-- start of Supplied material --

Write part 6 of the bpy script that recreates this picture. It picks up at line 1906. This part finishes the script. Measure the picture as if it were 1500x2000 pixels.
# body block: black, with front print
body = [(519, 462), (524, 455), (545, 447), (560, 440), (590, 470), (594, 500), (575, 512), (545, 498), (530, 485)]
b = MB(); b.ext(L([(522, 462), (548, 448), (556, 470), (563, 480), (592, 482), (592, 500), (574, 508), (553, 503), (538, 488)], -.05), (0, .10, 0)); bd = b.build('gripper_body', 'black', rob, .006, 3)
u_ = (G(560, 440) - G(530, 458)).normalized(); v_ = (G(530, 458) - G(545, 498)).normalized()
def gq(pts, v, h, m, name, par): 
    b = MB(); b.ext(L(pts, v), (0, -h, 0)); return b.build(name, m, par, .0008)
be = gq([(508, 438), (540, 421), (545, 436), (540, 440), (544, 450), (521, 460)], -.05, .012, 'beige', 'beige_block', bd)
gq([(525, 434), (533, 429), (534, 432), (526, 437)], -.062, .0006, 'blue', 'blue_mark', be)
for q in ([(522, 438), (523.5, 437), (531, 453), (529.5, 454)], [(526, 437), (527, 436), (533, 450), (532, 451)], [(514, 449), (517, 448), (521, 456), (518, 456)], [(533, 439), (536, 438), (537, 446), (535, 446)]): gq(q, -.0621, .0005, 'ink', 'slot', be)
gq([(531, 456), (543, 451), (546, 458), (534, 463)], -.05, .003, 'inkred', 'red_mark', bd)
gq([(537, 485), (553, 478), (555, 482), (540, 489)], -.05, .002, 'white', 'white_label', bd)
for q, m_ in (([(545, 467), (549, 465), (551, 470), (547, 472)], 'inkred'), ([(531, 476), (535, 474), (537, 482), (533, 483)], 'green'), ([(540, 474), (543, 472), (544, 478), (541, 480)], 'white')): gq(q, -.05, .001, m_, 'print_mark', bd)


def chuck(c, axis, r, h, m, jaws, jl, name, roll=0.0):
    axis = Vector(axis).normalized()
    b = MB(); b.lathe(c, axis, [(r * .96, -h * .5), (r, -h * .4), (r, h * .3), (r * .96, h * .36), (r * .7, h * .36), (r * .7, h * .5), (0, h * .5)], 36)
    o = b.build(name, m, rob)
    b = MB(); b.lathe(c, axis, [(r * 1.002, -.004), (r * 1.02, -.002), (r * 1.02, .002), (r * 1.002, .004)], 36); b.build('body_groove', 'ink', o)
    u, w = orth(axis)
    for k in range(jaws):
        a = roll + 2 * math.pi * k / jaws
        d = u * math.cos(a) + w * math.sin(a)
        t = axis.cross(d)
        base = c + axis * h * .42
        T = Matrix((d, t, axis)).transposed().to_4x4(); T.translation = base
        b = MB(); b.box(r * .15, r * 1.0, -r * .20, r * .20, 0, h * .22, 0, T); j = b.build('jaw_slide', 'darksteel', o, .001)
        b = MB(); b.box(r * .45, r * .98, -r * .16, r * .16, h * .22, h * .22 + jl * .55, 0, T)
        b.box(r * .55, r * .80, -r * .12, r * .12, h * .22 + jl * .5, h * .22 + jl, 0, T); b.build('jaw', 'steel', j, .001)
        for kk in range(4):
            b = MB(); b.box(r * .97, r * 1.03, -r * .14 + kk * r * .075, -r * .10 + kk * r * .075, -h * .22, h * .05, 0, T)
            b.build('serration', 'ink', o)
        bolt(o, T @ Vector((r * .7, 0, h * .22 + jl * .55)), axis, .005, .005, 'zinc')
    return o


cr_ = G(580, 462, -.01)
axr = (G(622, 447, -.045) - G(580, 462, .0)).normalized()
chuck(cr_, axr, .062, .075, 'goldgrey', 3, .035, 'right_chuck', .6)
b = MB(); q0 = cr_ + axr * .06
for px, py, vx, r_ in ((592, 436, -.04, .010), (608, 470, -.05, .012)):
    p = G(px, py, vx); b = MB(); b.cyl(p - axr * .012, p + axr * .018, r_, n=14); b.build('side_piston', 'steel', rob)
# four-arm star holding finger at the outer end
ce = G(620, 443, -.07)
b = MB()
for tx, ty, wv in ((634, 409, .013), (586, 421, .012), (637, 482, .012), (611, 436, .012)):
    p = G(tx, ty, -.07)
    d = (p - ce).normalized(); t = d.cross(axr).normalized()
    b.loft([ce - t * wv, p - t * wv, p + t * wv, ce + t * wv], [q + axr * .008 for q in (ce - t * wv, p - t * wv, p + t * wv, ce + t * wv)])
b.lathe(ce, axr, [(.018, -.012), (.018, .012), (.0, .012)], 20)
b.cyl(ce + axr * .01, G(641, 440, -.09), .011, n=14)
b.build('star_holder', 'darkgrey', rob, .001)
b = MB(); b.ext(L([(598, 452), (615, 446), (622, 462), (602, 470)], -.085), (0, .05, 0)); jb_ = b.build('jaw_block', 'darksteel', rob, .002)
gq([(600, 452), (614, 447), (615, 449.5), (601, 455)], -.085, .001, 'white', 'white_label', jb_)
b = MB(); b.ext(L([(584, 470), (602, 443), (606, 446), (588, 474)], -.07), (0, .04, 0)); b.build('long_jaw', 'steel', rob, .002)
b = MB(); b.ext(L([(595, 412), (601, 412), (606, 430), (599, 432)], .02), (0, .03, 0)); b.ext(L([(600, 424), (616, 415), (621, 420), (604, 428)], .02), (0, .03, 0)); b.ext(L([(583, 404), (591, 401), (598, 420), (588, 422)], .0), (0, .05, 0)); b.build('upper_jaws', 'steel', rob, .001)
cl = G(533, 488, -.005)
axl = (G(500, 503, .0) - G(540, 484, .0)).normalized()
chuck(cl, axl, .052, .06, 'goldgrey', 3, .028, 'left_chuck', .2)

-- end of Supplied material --

Prompt ▸ Write every line of the material above again, exactly.

Final result ▸
Write part 6 of the bpy script that recreates this picture. It picks up at line 1906. This part finishes the script. Measure the picture as if it were 1500x2000 pixels.
# body block: black, with front print
body = [(519, 462), (524, 455), (545, 447), (560, 440), (590, 470), (594, 500), (575, 512), (545, 498), (530, 485)]
b = MB(); b.ext(L([(522, 462), (548, 448), (556, 470), (563, 480), (592, 482), (592, 500), (574, 508), (553, 503), (538, 488)], -.05), (0, .10, 0)); bd = b.build('gripper_body', 'black', rob, .006, 3)
u_ = (G(560, 440) - G(530, 458)).normalized(); v_ = (G(530, 458) - G(545, 498)).normalized()
def gq(pts, v, h, m, name, par): 
    b = MB(); b.ext(L(pts, v), (0, -h, 0)); return b.build(name, m, par, .0008)
be = gq([(508, 438), (540, 421), (545, 436), (540, 440), (544, 450), (521, 460)], -.05, .012, 'beige', 'beige_block', bd)
gq([(525, 434), (533, 429), (534, 432), (526, 437)], -.062, .0006, 'blue', 'blue_mark', be)
for q in ([(522, 438), (523.5, 437), (531, 453), (529.5, 454)], [(526, 437), (527, 436), (533, 450), (532, 451)], [(514, 449), (517, 448), (521, 456), (518, 456)], [(533, 439), (536, 438), (537, 446), (535, 446)]): gq(q, -.0621, .0005, 'ink', 'slot', be)
gq([(531, 456), (543, 451), (546, 458), (534, 463)], -.05, .003, 'inkred', 'red_mark', bd)
gq([(537, 485), (553, 478), (555, 482), (540, 489)], -.05, .002, 'white', 'white_label', bd)
for q, m_ in (([(545, 467), (549, 465), (551, 470), (547, 472)], 'inkred'), ([(531, 476), (535, 474), (537, 482), (533, 483)], 'green'), ([(540, 474), (543, 472), (544, 478), (541, 480)], 'white')): gq(q, -.05, .001, m_, 'print_mark', bd)


def chuck(c, axis, r, h, m, jaws, jl, name, roll=0.0):
    axis = Vector(axis).normalized()
    b = MB(); b.lathe(c, axis, [(r * .96, -h * .5), (r, -h * .4), (r, h * .3), (r * .96, h * .36), (r * .7, h * .36), (r * .7, h * .5), (0, h * .5)], 36)
    o = b.build(name, m, rob)
    b = MB(); b.lathe(c, axis, [(r * 1.002, -.004), (r * 1.02, -.002), (r * 1.02, .002), (r * 1.002, .004)], 36); b.build('body_groove', 'ink', o)
    u, w = orth(axis)
    for k in range(jaws):
        a = roll + 2 * math.pi * k / jaws
        d = u * math.cos(a) + w * math.sin(a)
        t = axis.cross(d)
        base = c + axis * h * .42
        T = Matrix((d, t, axis)).transposed().to_4x4(); T.translation = base
        b = MB(); b.box(r * .15, r * 1.0, -r * .20, r * .20, 0, h * .22, 0, T); j = b.build('jaw_slide', 'darksteel', o, .001)
        b = MB(); b.box(r * .45, r * .98, -r * .16, r * .16, h * .22, h * .22 + jl * .55, 0, T)
        b.box(r * .55, r * .80, -r * .12, r * .12, h * .22 + jl * .5, h * .22 + jl, 0, T); b.build('jaw', 'steel', j, .001)
        for kk in range(4):
            b = MB(); b.box(r * .97, r * 1.03, -r * .14 + kk * r * .075, -r * .10 + kk * r * .075, -h * .22, h * .05, 0, T)
            b.build('serration', 'ink', o)
        bolt(o, T @ Vector((r * .7, 0, h * .22 + jl * .55)), axis, .005, .005, 'zinc')
    return o


cr_ = G(580, 462, -.01)
axr = (G(622, 447, -.045) - G(580, 462, .0)).normalized()
chuck(cr_, axr, .062, .075, 'goldgrey', 3, .035, 'right_chuck', .6)
b = MB(); q0 = cr_ + axr * .06
for px, py, vx, r_ in ((592, 436, -.04, .010), (608, 470, -.05, .012)):
    p = G(px, py, vx); b = MB(); b.cyl(p - axr * .012, p + axr * .018, r_, n=14); b.build('side_piston', 'steel', rob)
# four-arm star holding finger at the outer end
ce = G(620, 443, -.07)
b = MB()
for tx, ty, wv in ((634, 409, .013), (586, 421, .012), (637, 482, .012), (611, 436, .012)):
    p = G(tx, ty, -.07)
    d = (p - ce).normalized(); t = d.cross(axr).normalized()
    b.loft([ce - t * wv, p - t * wv, p + t * wv, ce + t * wv], [q + axr * .008 for q in (ce - t * wv, p - t * wv, p + t * wv, ce + t * wv)])
b.lathe(ce, axr, [(.018, -.012), (.018, .012), (.0, .012)], 20)
b.cyl(ce + axr * .01, G(641, 440, -.09), .011, n=14)
b.build('star_holder', 'darkgrey', rob, .001)
b = MB(); b.ext(L([(598, 452), (615, 446), (622, 462), (602, 470)], -.085), (0, .05, 0)); jb_ = b.build('jaw_block', 'darksteel', rob, .002)
gq([(600, 452), (614, 447), (615, 449.5), (601, 455)], -.085, .001, 'white', 'white_label', jb_)
b = MB(); b.ext(L([(584, 470), (602, 443), (606, 446), (588, 474)], -.07), (0, .04, 0)); b.build('long_jaw', 'steel', rob, .002)
b = MB(); b.ext(L([(595, 412), (601, 412), (606, 430), (599, 432)], .02), (0, .03, 0)); b.ext(L([(600, 424), (616, 415), (621, 420), (604, 428)], .02), (0, .03, 0)); b.ext(L([(583, 404), (591, 401), (598, 420), (588, 422)], .0), (0, .05, 0)); b.build('upper_jaws', 'steel', rob, .001)
cl = G(533, 488, -.005)
axl = (G(500, 503, .0) - G(540, 484, .0)).normalized()
chuck(cl, axl, .052, .06, 'goldgrey', 3, .028, 'left_chuck', .2)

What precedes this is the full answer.